Some movies are so bad one has no choice but to mock them. That’s all the entertainment one gets from them.
One thing, though. I first heard of Dune a couple of years before this movie came out. I was assured at the time it was unfilmable, and the sentiment has been repeated countless times since by dozens of others. Having seen two movie adaptations of it, I don’t get what was unfilmable about it.
Not having read the book, and not intending to ever read it, I may be missing something. For all I know, both movies cover about a third of the book and leave the rest out.
Last, obligatory Futurama reference: It’s pronounced DUUUUUUUUUUUUUUUUUNg. The “g” is almost silent.
This piece, written shortly before the 2021 release of Denis Villeneuve’s excellent adaptation of the novel, highlights why Lynch’s Dune is actually an incredible film that does not deserve the hate it gets.
Before the new version, let’s revisit 1984’s Dune—the greatest movie ever made – Ars Technica https://share.google/04H0eRGlzG42R1KDc
@Mikey: I will give it a look!
@Kathy: Great clip.
@Mikey: Thanks for sharing that.

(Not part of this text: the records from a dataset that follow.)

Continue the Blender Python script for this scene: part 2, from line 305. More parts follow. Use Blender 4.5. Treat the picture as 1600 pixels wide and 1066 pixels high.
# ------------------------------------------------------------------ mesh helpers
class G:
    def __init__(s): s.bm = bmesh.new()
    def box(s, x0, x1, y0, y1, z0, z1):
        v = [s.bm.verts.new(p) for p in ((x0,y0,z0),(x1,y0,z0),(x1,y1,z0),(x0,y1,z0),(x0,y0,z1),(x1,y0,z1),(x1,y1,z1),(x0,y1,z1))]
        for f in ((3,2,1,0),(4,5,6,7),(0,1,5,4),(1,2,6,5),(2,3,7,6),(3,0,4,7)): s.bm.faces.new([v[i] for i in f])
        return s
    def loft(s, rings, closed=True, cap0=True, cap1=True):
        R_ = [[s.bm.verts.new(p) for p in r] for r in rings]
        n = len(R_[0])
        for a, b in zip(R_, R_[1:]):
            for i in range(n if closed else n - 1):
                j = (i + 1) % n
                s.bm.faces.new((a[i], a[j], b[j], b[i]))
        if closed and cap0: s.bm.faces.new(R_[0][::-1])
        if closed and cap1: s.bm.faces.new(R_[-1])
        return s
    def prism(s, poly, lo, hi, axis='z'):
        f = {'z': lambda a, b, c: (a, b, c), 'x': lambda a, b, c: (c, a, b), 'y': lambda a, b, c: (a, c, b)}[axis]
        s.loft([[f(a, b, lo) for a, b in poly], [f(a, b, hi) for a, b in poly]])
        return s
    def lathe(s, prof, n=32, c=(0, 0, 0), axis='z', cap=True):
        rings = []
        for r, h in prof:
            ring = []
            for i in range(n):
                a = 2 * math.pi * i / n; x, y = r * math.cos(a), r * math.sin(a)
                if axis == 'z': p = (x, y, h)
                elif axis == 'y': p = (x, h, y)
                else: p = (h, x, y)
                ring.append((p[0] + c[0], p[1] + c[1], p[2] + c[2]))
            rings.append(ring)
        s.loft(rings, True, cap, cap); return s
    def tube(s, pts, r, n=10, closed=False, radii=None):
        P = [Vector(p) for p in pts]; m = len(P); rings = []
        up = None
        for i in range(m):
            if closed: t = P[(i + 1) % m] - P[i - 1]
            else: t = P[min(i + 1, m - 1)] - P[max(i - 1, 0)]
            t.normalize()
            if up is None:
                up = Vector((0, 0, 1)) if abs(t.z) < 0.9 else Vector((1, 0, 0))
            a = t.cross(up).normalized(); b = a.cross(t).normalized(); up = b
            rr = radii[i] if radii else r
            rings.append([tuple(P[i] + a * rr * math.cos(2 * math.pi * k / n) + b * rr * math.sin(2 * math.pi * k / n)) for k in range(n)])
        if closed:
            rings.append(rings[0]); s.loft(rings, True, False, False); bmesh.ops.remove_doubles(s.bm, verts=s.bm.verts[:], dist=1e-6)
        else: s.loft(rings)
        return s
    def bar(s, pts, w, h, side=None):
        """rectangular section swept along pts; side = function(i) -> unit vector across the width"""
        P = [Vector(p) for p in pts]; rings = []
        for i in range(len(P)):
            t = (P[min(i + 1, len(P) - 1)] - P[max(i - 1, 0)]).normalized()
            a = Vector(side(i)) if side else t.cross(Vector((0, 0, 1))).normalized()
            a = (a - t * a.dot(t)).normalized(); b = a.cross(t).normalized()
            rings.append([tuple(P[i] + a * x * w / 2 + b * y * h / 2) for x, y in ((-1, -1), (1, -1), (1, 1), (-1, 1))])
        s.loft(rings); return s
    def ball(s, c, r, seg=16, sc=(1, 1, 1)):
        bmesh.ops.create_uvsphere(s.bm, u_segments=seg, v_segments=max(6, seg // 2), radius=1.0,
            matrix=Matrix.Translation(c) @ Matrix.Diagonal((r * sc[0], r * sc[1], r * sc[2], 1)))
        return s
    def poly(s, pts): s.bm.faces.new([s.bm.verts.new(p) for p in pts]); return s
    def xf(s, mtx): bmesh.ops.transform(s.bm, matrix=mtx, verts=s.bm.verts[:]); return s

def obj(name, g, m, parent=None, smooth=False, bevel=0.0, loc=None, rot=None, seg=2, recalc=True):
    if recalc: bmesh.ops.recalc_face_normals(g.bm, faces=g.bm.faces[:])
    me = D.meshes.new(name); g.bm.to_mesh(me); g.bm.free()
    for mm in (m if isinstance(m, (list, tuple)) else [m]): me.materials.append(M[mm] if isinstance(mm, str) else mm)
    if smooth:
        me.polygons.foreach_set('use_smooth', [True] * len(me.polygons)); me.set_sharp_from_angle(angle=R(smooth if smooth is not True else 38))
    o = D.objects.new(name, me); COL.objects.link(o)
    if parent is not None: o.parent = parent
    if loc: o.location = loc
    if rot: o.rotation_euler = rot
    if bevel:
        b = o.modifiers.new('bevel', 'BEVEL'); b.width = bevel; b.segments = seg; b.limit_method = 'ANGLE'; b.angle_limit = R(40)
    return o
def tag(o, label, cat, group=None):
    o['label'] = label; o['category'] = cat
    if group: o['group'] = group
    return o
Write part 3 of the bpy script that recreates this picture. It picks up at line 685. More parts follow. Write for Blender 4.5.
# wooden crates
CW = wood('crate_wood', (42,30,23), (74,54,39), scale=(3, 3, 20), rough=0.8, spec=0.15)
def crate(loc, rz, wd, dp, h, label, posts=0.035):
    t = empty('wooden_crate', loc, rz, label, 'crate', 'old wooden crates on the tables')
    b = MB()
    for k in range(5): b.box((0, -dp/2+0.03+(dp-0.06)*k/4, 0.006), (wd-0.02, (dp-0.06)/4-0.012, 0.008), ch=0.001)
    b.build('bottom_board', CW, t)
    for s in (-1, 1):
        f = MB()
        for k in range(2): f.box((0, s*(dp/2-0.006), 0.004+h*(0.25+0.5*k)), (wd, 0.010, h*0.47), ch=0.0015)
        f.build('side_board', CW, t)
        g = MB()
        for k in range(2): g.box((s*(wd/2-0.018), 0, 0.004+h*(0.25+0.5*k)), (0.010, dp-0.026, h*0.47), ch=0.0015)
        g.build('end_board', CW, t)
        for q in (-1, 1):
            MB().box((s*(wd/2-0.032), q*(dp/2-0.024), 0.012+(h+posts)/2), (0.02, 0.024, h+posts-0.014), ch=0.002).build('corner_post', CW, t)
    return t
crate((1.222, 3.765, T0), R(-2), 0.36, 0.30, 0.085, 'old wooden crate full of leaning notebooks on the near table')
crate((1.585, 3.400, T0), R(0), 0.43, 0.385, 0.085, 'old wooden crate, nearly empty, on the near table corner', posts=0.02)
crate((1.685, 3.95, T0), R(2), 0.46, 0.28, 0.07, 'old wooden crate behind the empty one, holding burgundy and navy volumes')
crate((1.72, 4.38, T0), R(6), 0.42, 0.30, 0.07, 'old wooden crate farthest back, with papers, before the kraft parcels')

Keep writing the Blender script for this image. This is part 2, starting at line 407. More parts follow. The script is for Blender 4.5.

It is an excellent read!
@Steven L. Taylor:
One of the DUUUUUUUNg beetles is voiced by Kyle McLachlan, who played Paul in the Lynch movie. I didn’t watch the whole clip, though, so maybe he doesn’t show up in it.
I’m not going to say that David Lynch’s Dune was good, but I’ve watched it many times while I never got around to watching Denis Villeneuve‘s Dune, Part 2.
I think it’s that Paul Atreides was allowed to have and show emotions in the David Lynch movie. The weren’t always the right emotions, and were almost never in the right amounts, but if you ignore the fact that Kyle McLachlan has the air of a 38 year old playing an 18 year old*, it rings true for the character.
I don’t know what the right emotion should be when your mom’s coworker stops by after dinner to shove your hand in a torture device under threat of death, and neither did Kyle McLachlan or David Lynch, so I think a bit of every emotion known to man plus three new ones was a perfectly reasonable choice.
It’s a messy, messy movie. But very watchable. And not in an ironic way, but just in a “yup, that was released in 1984” way.
*: it’s surprising that he was only in his mid-20s. And, given that Paul is supposed to be the product of generations of breeding to create the fancy special man, that “38 year old playing an 18 year old” works.